On the track, the car proved fun to drive, especially since we were better able to explore the car's limits.  Handling balance is mild understeer under throttle, with some lift throttle oversteer on corner entry – even with the automatic-equipped model we sampled.  Throttle-on oversteer is almost impossible to invoke without first breaking the rear tires loose under braking, so don't expect to replicate many scenes from Smokey and the Bandit.  The brakes were firm and fade-free on the track, and proved easy enough to modulate. 
 

Scion FR-S Oversteer
Lift throttle oversteer came surprisingly easy.

The drift course, while amusing, was more like a high school parking lot hoon-fest than it was a real drift session.  The course was a little too small to truly push the car, and the car's polar-moment made it recover from drifts far too easily at the speeds we were going.  We also stink at drifting, which probably had more to do with our failure than the car.

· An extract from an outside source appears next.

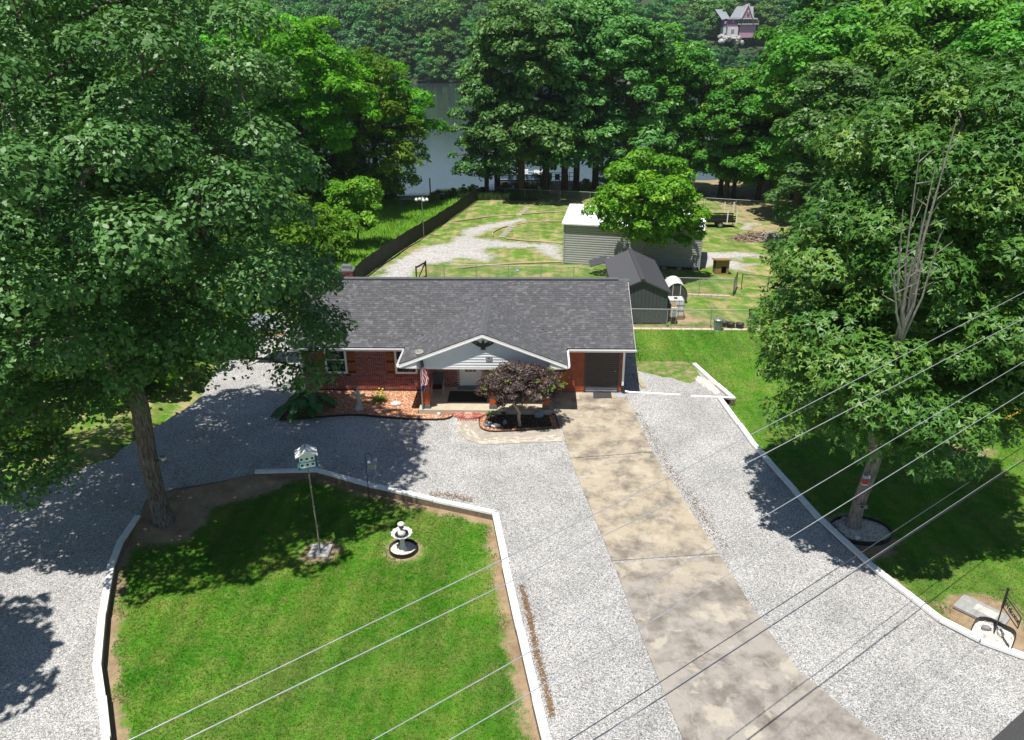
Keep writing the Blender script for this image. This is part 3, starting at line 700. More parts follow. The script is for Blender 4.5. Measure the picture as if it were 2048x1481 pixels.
def shingles(parent, O, U, Vv, Lu, Lv, ok, named, course=.142, thick=.016):
    """courses of tabs on the plane O + u*U + v*Vv"""
    U = Vector(U).normalized(); Vv = Vector(Vv).normalized(); Nn = U.cross(Vv)
    if Nn.z < 0: Nn = -Nn
    M3 = Matrix((U, Vv, Nn)).transposed()
    tilt = M3 @ Matrix.Rotation(-.085, 3, 'X')
    j = B(); tn = []; v = 0.0; c = 0
    while v < Lv-.02:
        u = -rnd.random()*.3; same = rnd.random()
        while u < Lu:
            w = rnd.choice((.12, .15, .18, .22, .26)); 
            u0 = max(u, 0); u1 = min(u+w-.006, Lu); cu = (u0+u1)/2; ce = O+U*cu+Vv*(v+course*.55)
            if u1-u0 > .03 and ok(ce):
                ctr = O+U*cu+Vv*(v+course*.62)+Nn*(thick*.55+rnd.choice((0, 0, .004)))
                if c < named and cu > Lu*.30:
                    piece('shingle', 'shingle', (1, 1.25*course, thick), M_SHING, parent, ctr, tilt, (u1-u0, 1, 1)); c += 1
                else:
                    j.box(ctr, (u1-u0, 1.25*course, thick), M=tilt); tn += [rnd.random()]*6
            u += w
        v += course
    j.build('shingle_courses', M_SHING, parent, kind='stuff', attrs={'tone': ('FACE', tn)})
def main_ok(p): return (PAZ-PS*abs(p.x-PX) < p.z+.0) or abs(p.x-PX) > PE
shingles(roof, Vector((rx0, EY-.02, EZ)), (1, 0, 0), (0, 1, SL), rx1-rx0, (RY-EY)*math.hypot(1, SL), main_ok, 300)
for s in (-1, 1):
    def p_ok(p): return p.z > EZ+SL*(p.y-EY)-.0 or p.y < EY
    shingles(proof, Vector((PX+s*(PE+.02), PF-.02, PEZ)), (0, 1, 0), (-s, 0, PS), 5.7, PE*math.hypot(1, PS), p_ok, 150 if s > 0 else 0)
rc = B(); x = rx0
while x < rx1-.02:
    for s in (-1, 1): rc.box((x+.14, RY+s*.075, RZ_+.028-.03), (.276, .17, .02), M=Matrix.Rotation(-s*.42, 3, 'X') @ Matrix.Rotation(.03, 3, 'Y'))
    x += .28
rc.mm(rx0+.6, rx1-.5, RY-.15, RY+.15, RZ_+.02, RZ_+.07)
rc.build('ridge_vent', mat('ridge cap', (.10, .103, .112), .9, var=.2), roof)
rc = B(); y = PF-.02
while y < valley_y(PAZ)-.05:
    for s in (-1, 1): rc.box((PX+s*.08, y+.13, PAZ-.005), (.19, .255, .02), M=Matrix.Rotation(s*.37, 3, 'Y') @ Matrix.Rotation(-.03, 3, 'X'))
    y += .26
rc.build('ridge_cap', mat('ridge cap', (.10, .103, .112)), proof)
# fascia, gutters, rakes
def gutter(a, b, out, m=M_WHITE, name='gutter'):
    a = Vector(a); b = Vector(b); o = Vector(out); up = Vector((0, 0, 1)); g_ = B()
    prof = [(0.02, -.11), (.085, -.11), (.125, -.03), (.125, .012), (.105, .012), (.105, -.02), (.03, -.08), (0.02, .0)]
    P1 = [a+o*u+up*v for u, v in prof]; P2 = [b+o*u+up*v for u, v in prof]; n_ = len(prof)
    g_.add(P1+P2, [(i, (i+1) % n_, n_+(i+1) % n_, n_+i) for i in range(n_)]+[(0, 1, 2, 3, 4, 5, 6, 7)[::-1], tuple(range(8, 16))])
    return g_.build(name, m, HOUSE)
gutter((rx0, EY-.02, EZ-.03), (PX-PE-.16, EY-.02, EZ-.03), (0, -1, 0)); gutter((PX+PE+.16, EY-.02, EZ-.03), (rx1+.06, EY-.02, EZ-.03), (0, -1, 0))
gutter((PX-PE, PF-.03, PEZ-.04), (PX-PE, EY-.16, PEZ-.04), (-1, 0, 0)); gutter((PX+PE, PF-.03, PEZ-.04), (PX+PE, EY-.16, PEZ-.04), (1, 0, 0))
B().mm(rx0+.03, PX-PE+.1, EY, EY+.03, EZ-.2, EZ-.03).mm(PX+PE-.1, rx1-.03, EY, EY+.03, EZ-.2, EZ-.03).build('fascia', M_WHITE, HOUSE)
B().mm(rx0+.03, PX-PE+.2, EY+.03, HY0-.03, EZ-.2, EZ-.17).mm(PX+PE-.2, rx1-.03, EY+.03, HY0-.03, EZ-.2, EZ-.17).build('soffit', M_WHITE, HOUSE)
for s in (-1, 1):
    B().extr([(PX, PF-.012, PAZ-.02), (PX, PF-.012, PAZ-.17), (PX+s*PE, PF-.012, PEZ-.17), (PX+s*PE, PF-.012, PEZ-.02)], (0, .03, 0)).build('rake_board', M_WHITE, HOUSE)
    B().extr([(PX, PF-.03, PAZ-.13), (PX, PF-.03, PAZ-.175), (PX+s*PE, PF-.03, PEZ-.175), (PX+s*PE, PF-.03, PEZ-.13)], (0, .016, 0)).build('rake_trim', M_WHITE, HOUSE)
    B().extr([(PX, PF+.02, PAZ-.12), (PX, PF+.24, PAZ-.12), (PX+s*PE, PF+.24, PEZ-.12), (PX+s*PE, PF+.02, PEZ-.12)], (0, 0, -.02)).build('rake_soffit', M_WHITE, HOUSE)
    xa, xb = sorted((PX+s*(PE-.04), PX+s*(PE-.80)))
    B().mm(xa, xb, PF+.005, HY0-.6, PEZ-.20, PEZ-.13).build('eave_box', M_WHITE, HOUSE)
    B().extr([(PX+s*(PE-.04), PF+.02, PEZ-.2), (PX+s*(PE-.8), PF+.02, PEZ-.2), (PX+s*(PE-.8), PF+.02, PEZ-.14+.8*PS)], (0, .02, 0)).build('eave_return', M_WHITE, HOUSE)
for s, xx in ((-1, rx0), (1, rx1)):
    for (ya, za, yb, zb_) in ((EY, EZ, RY, RZ_), (BY, EZ, RY, RZ_)):
        B().extr([(xx, ya, za-.02), (xx, yb, zb_-.02), (xx, yb, zb_-.2), (xx, ya, za-.2)], (s*.02, 0, 0)).build('rake_board', M_WHITE, HOUSE)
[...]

Scion FR-S Five Axis Body Kit Wheels
Scion Executive Vice President Jack Hollis' personal FR-S definitely shows how the aftermarket can improve the already excellent car.  The body kit and wheels are by Five Axis.

 

In the end, the Scion FR-S proved to be the car Toyota and Subaru said it would be from the get-go: cheap fun with soul.

Scion FR-S Thumbs Up
The FR-S is such a cool car, even this random feller in a BMW, of all things, approved.  Hang loose, bra!